Short task
Omitting the pictures, copy exactly each line from the one containing "What Blender Python" up to and including the one containing "COL = scene.collection".

[Scene modeling code data]
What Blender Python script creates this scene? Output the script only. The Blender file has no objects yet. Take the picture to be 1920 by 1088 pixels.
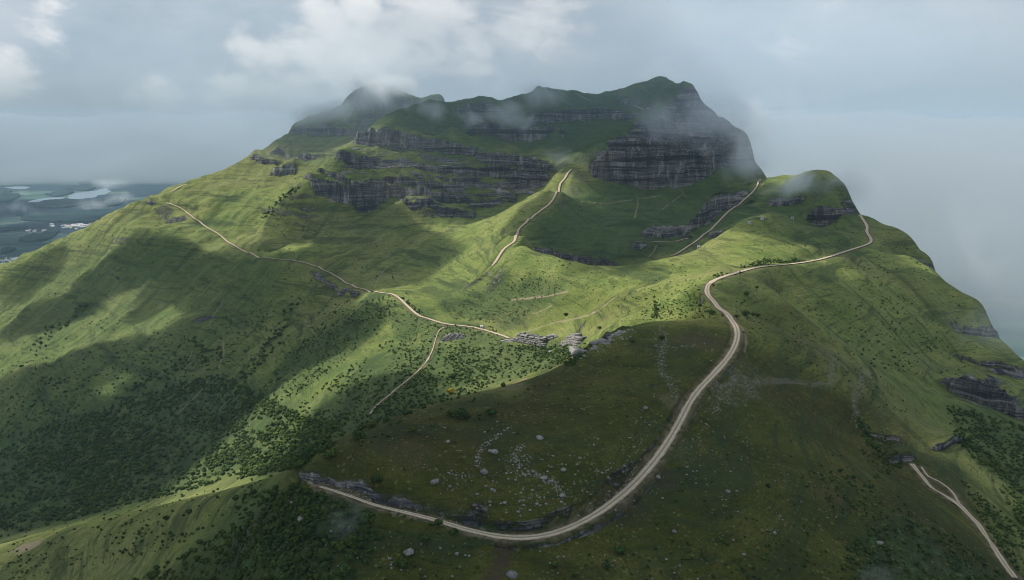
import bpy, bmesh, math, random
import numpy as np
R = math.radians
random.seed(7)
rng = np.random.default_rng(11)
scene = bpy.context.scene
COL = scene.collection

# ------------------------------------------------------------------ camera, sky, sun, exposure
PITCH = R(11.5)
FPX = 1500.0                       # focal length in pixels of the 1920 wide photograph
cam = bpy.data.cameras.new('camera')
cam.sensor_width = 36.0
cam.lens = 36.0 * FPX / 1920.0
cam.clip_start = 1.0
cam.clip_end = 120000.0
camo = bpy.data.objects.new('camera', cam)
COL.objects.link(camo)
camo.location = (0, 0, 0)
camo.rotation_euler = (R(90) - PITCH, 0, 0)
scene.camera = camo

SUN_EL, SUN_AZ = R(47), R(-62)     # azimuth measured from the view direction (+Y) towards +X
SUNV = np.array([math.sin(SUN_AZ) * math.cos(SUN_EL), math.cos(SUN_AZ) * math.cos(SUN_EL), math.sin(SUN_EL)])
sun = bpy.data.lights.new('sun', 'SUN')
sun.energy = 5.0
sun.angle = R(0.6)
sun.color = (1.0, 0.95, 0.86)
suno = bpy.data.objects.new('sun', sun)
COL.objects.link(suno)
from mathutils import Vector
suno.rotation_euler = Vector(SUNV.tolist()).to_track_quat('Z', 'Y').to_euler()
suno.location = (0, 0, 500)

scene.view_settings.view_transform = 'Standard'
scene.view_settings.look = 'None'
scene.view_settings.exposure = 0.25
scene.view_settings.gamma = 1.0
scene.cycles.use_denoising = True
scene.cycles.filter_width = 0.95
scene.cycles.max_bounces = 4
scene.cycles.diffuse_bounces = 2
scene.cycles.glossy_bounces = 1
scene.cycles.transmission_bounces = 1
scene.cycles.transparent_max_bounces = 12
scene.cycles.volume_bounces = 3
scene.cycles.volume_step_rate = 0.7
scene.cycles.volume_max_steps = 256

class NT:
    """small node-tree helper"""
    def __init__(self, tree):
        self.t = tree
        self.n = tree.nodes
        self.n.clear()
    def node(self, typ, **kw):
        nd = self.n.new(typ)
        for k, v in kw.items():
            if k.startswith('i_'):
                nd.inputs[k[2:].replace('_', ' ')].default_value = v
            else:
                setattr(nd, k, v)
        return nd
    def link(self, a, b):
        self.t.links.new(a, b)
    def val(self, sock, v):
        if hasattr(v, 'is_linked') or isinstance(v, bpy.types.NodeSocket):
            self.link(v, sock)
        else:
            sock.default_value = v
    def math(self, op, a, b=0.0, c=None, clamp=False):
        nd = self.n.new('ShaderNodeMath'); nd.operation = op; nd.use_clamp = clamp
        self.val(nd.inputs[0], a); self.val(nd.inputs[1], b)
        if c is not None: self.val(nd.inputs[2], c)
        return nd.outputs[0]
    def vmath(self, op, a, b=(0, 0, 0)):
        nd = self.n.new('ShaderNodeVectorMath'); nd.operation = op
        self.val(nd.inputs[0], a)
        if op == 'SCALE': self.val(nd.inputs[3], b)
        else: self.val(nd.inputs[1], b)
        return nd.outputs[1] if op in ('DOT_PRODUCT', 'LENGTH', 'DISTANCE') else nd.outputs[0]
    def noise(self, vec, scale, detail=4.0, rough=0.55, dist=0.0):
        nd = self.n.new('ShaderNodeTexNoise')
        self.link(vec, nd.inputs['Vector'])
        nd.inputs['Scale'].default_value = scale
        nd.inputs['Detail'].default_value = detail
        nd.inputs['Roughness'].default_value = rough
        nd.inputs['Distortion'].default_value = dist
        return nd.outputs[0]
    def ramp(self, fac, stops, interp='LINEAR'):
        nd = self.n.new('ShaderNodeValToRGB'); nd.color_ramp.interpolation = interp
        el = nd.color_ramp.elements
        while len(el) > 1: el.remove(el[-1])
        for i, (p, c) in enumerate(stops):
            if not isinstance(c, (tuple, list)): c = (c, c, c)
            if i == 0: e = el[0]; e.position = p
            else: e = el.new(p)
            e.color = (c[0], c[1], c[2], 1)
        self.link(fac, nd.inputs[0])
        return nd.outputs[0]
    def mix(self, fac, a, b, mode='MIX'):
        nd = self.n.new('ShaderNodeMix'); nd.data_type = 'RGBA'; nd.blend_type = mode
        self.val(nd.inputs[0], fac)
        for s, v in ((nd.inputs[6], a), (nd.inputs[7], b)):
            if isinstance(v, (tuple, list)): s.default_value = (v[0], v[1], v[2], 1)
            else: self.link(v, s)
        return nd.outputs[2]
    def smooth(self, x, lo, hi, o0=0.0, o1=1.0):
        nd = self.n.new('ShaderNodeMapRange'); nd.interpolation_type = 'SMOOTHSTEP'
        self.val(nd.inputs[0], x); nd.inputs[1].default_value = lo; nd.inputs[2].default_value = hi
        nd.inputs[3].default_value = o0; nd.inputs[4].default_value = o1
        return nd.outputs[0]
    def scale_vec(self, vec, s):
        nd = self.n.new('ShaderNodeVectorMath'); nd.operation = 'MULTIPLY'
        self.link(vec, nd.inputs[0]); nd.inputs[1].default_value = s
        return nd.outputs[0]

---

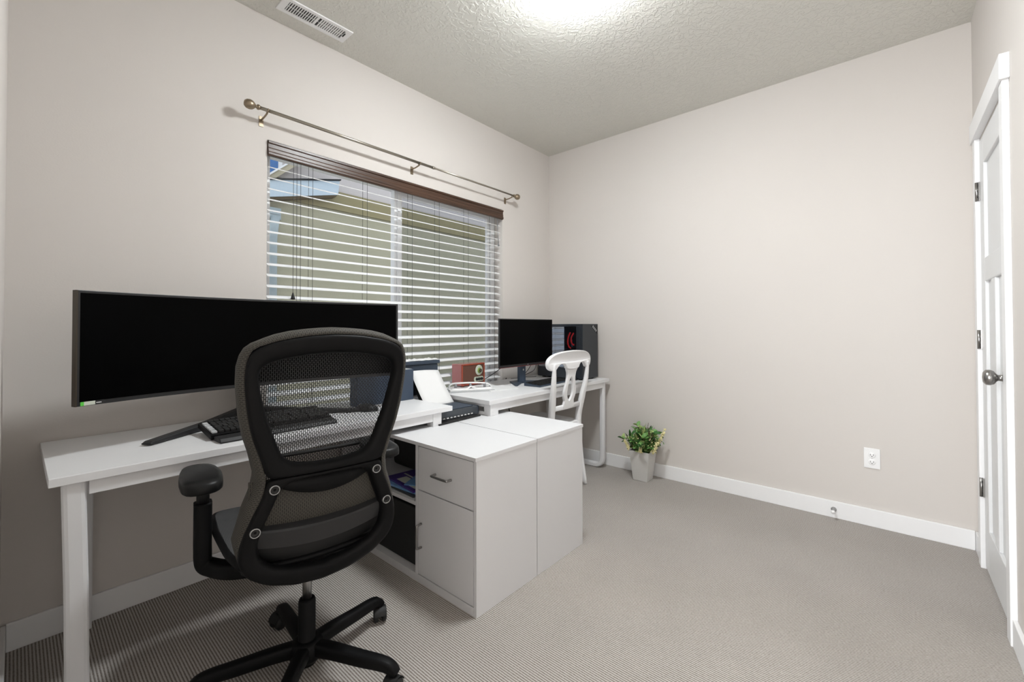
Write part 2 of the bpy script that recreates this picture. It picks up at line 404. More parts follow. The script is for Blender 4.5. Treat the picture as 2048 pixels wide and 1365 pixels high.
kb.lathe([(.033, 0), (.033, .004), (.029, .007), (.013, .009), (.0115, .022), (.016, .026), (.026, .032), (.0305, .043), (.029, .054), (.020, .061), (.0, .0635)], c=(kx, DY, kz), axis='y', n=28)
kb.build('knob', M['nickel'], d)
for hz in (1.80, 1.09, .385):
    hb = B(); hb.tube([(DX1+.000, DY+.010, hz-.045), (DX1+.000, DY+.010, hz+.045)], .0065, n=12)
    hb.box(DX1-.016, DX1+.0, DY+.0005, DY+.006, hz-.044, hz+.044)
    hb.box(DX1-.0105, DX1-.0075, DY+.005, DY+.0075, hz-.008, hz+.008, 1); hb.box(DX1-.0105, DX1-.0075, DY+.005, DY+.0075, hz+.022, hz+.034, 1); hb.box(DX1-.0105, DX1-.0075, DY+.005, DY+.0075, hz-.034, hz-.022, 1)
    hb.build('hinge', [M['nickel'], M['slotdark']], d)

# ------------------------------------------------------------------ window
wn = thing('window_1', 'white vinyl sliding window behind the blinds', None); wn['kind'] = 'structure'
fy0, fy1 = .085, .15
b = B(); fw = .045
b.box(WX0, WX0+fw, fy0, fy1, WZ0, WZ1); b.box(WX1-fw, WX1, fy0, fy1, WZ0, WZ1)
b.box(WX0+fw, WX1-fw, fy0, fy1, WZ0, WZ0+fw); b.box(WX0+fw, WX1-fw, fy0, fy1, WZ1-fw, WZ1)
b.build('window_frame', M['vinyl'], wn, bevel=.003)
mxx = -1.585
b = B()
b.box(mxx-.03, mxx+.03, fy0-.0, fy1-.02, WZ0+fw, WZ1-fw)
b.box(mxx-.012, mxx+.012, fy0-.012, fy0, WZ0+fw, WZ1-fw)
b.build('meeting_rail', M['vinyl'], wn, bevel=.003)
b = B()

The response
What Blender Python script creates this scene? Output the script only. The Blender file has no objects yet. Take the picture to be 1920 by 1088 pixels.
import bpy, bmesh, math, random
import numpy as np
R = math.radians
random.seed(7)
rng = np.random.default_rng(11)
scene = bpy.context.scene
COL = scene.collection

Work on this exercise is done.